Monday, June 13, 2016

Alien Reptile People Are Real, And They're Voting for Trump

I am now thoroughly convinced that a portion of the world’s population is in fact, made up of reptilians from another planet who are able to take human form and call themselves by various names; Evangelical Christians, political conservatives, Dominianists, white nationalists, Nazis, Islamic fundamentalists and Trump supporters. While advanced enough to reach the Earth from their galaxy, their mission is to destroy our planet from within, using an ability to appear in human skin to sew the seeds of their primitive, hateful beliefs among the people living on this blue marble.

How have I comet to accept this remarkable reality? The reactions expressed by the far Right to the Orlando shooting cannot be coming from actual human beings. No born and bred earthling would spew the callous, disgusting, soulless bile that I am reading on various online comment sections. Lead by the orange lizard himself, Donald Trump, the reptilian far right fringe is infesting the Internet with its poisonous rhetoric, blaming the victims and exposing their rotted, maggot riddled souls to the world.
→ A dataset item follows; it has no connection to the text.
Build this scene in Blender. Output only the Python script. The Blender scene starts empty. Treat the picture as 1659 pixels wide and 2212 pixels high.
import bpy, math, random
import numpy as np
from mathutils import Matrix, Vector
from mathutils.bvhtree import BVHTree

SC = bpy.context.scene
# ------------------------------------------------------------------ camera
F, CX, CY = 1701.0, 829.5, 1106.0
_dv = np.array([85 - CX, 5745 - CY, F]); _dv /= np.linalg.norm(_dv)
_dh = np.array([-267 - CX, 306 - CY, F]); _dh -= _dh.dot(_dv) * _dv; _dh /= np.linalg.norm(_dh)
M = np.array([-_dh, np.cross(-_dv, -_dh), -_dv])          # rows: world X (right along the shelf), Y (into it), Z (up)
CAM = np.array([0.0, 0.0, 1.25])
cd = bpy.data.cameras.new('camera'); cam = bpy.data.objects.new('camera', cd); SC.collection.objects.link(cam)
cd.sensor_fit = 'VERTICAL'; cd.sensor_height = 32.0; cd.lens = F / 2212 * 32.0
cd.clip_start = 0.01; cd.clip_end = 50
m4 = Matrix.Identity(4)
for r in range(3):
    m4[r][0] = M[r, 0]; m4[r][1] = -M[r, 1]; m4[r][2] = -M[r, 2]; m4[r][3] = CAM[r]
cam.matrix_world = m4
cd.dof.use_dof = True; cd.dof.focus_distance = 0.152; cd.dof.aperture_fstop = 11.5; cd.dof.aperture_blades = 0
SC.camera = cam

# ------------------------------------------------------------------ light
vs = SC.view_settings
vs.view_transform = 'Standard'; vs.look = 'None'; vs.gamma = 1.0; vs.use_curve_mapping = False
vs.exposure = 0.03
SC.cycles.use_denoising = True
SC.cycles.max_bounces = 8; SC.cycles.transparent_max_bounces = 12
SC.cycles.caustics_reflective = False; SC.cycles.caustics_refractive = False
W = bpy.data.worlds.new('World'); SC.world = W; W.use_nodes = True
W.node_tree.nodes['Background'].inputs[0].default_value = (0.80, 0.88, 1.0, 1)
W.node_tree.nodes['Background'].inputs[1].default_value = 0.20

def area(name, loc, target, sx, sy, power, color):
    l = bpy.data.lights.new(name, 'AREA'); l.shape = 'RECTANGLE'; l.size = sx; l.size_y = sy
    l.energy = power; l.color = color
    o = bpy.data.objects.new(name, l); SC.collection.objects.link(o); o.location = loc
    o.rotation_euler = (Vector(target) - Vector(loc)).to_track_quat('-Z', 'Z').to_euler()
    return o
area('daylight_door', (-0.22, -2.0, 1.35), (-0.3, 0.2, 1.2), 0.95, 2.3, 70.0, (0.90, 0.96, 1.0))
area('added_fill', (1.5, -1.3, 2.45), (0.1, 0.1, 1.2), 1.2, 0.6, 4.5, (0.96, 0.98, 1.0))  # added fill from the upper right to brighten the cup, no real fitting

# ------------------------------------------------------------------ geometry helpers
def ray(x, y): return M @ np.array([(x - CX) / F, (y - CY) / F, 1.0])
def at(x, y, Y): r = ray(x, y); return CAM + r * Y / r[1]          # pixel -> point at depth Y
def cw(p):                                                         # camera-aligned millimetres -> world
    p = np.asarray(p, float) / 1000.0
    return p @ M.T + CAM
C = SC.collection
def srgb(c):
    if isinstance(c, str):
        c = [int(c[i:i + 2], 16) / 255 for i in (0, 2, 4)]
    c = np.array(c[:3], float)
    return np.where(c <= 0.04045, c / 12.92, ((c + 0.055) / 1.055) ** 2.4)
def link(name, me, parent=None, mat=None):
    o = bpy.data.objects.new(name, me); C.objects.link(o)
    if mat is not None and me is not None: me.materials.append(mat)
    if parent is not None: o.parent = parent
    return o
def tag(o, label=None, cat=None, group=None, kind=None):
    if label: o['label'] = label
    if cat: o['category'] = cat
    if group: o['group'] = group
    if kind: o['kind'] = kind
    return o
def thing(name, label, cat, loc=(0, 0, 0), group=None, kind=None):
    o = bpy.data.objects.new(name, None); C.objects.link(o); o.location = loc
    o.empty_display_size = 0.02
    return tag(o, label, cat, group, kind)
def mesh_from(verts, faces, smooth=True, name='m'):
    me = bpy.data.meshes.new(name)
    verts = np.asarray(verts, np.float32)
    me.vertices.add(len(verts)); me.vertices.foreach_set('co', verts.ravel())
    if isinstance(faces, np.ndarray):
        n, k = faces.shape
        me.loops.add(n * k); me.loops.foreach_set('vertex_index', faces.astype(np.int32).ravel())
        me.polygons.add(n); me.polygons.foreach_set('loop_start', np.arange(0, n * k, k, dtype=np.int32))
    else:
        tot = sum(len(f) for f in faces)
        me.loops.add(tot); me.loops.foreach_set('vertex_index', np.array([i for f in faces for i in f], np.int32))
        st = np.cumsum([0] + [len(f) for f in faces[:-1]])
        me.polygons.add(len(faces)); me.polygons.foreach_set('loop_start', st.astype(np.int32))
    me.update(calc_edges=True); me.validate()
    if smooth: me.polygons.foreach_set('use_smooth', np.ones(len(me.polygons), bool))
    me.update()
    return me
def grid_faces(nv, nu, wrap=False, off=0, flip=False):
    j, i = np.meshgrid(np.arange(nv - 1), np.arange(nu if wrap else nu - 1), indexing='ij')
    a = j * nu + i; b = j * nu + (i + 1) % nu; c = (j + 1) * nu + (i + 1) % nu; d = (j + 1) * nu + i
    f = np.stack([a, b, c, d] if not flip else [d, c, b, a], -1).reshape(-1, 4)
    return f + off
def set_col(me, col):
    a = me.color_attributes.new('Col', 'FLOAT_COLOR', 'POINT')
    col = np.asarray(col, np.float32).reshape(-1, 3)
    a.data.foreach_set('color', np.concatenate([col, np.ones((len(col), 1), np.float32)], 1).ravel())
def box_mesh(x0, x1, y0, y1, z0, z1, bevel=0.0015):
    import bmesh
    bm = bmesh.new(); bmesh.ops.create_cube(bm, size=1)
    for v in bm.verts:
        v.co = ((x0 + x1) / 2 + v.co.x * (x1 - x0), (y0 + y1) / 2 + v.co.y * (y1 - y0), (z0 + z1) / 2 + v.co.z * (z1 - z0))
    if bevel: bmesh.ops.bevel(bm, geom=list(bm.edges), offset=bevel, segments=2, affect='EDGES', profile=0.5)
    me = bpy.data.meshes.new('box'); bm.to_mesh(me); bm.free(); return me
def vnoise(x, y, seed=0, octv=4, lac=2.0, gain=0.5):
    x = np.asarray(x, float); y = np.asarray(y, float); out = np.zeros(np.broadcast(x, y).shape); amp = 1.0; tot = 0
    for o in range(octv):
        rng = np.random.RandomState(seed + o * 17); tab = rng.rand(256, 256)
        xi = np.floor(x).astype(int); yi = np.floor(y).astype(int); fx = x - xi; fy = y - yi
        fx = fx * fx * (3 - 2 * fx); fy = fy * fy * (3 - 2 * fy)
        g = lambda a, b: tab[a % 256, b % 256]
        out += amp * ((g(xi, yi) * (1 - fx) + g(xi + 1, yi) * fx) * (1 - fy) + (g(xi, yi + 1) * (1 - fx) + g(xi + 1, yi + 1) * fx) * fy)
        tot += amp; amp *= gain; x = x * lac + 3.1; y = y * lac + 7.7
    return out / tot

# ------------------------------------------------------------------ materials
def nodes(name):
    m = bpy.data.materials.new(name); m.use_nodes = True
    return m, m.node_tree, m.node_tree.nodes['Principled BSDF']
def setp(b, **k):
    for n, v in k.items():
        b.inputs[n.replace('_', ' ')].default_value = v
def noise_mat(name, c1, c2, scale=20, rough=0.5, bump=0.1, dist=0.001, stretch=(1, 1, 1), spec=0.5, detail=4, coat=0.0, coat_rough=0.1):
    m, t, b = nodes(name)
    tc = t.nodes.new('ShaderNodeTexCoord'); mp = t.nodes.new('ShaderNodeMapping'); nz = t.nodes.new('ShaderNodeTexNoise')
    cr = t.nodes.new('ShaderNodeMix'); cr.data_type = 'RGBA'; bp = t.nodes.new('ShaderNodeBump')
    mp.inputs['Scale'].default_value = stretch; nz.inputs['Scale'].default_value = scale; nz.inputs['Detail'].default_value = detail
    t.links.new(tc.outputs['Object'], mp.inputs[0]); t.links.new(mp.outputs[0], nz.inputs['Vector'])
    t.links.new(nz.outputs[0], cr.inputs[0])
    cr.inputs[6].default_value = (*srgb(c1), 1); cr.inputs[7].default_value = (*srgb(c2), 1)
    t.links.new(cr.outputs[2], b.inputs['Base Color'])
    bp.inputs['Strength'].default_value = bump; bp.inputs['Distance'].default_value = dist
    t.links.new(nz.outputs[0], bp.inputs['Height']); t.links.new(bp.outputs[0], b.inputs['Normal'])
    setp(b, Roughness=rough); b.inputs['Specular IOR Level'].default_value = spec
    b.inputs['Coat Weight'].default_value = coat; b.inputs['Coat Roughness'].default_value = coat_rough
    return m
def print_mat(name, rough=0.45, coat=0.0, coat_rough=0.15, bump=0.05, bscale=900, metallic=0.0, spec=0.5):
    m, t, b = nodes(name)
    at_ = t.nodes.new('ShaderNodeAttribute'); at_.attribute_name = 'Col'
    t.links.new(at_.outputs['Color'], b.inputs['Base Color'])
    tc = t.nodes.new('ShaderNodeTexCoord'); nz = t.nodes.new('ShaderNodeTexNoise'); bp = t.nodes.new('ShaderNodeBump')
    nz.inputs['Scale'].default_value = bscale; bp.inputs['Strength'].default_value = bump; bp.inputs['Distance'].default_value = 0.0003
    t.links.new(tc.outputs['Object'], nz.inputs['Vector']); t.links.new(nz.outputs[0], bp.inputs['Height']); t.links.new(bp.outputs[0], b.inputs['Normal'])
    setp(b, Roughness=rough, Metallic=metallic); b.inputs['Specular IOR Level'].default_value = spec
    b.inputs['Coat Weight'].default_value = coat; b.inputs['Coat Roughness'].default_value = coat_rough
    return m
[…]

The hypocrisy is beyond real human understanding. Christian fundamentalists who claim they’d like nothing better than a holy war to wipe Islam from the face of the earth, convey their grateful regards to the Muslim who murdered the gays. Come on, people, you’ve got to decide who you hate more, Muslims or gay people. Your wishy-washy attitude weakens your brand. The reality that you cannot face is that you have far more in common with radical Islamists than you do with the American LGBT community.

The tragedy of Orlando has brought the reptiles out from under their rocks to disrupt the grief of tens of millions with inane, inhuman observations that unmask their cold-blooded, brainless nature. Trump and his hateful minions must be sent back into the darkness this November or the reptile invasion of Earth will be complete, and the future of humans doomed. Oh, and apologies to all home-grown reptiles.